4-Perché hai scelto di inserire, attraverso
Abigail, un richiamo al periodo delle persecuzioni naziste?
Questo è il mio quinto romanzo, e
già nel primo c’era un piccolo cameo sulla seconda guerra mondiale, mentre nel
secondo si parlava proprio della persecuzione ebrea. Trovo che sia (purtroppo)
un argomento ancora attuale: nel mondo ci sono ancora persecuzioni e
intolleranza tra popoli e credo che ricordare certi fatti (romanzati o reali)
non sia mai abbastanza, perché le persone invecchiano, e i giovani non hanno
vissuto né possono aver memoria di crudeltà passate, ancora così vicine a noi.
Lo faccio per non perdere mai di vista quello che l’uomo è capace di fare, che
potrebbe benissimo evitare di perpetrare ancora.
5-Il libro gioca molto sui concetti opposti di
apparenza onirica e realtà. Per te la realtà, a volte, può essere un po’
onirica?
Direi che il sogno può essere a
volte molto reale, tanto da indurmi a pensare di non aver sognato, ma vissuto
veramente. I miei sogni sono spesso molto ricchi di particolari, e mi piace
infilarli nelle mie storie. Invece è la realtà ad essere
spesso un incubo, che supera spesso l’immaginazione.

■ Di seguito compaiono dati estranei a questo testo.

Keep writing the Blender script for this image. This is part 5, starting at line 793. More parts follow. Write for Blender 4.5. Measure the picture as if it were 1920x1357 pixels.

6-Un altro filo conduttore del tuo romanzo è la
botanica. Da dove nasce la tua grande passione per le piante e i fiori?
Il mio primo romanzo si chiama
April Rose, il terzo Tra le spighe d’amarena, il quarto Betulla Rossa…beh sì,
mi piacciono i fiori e le piante, non solo per la loro meravigliosa natura con
cui abbelliscono la nostra vita, ma anche per i significati intrinsechi e poco
conosciuti che rappresentano, spesso raccontati in leggende antiche e in storie
di cultura popolare che non andrebbero mai dimenticate.
7-Se dovessi associare a te stessa un fiore,
quale sceglieresti e perché?
La vanità della rosa, ovviamente.
Anche perché pungo, ogni tanto, usando l’ironia che stempera la visione
pessimistica che ho in generale del mondo odierno.
8-Quali sono i tuoi progetti per il futuro?
Ho in progetto un altro romanzo,
ambientato tra la prima e la seconda guerra mondiale una parte, e l’altra
storia oggigiorno. Due storie che appartengono alla stessa persona, anche se a
prima vista non sembra possibile. Ma il lavoro mi prende molto tempo e non so
quando potrò pubblicarlo… vedremo.
Grazie per aver risposto alle mie domande!
Prego, grazie a te per avermi
dedicato del tempo! Non vedo l’ora di leggere la tua recensione.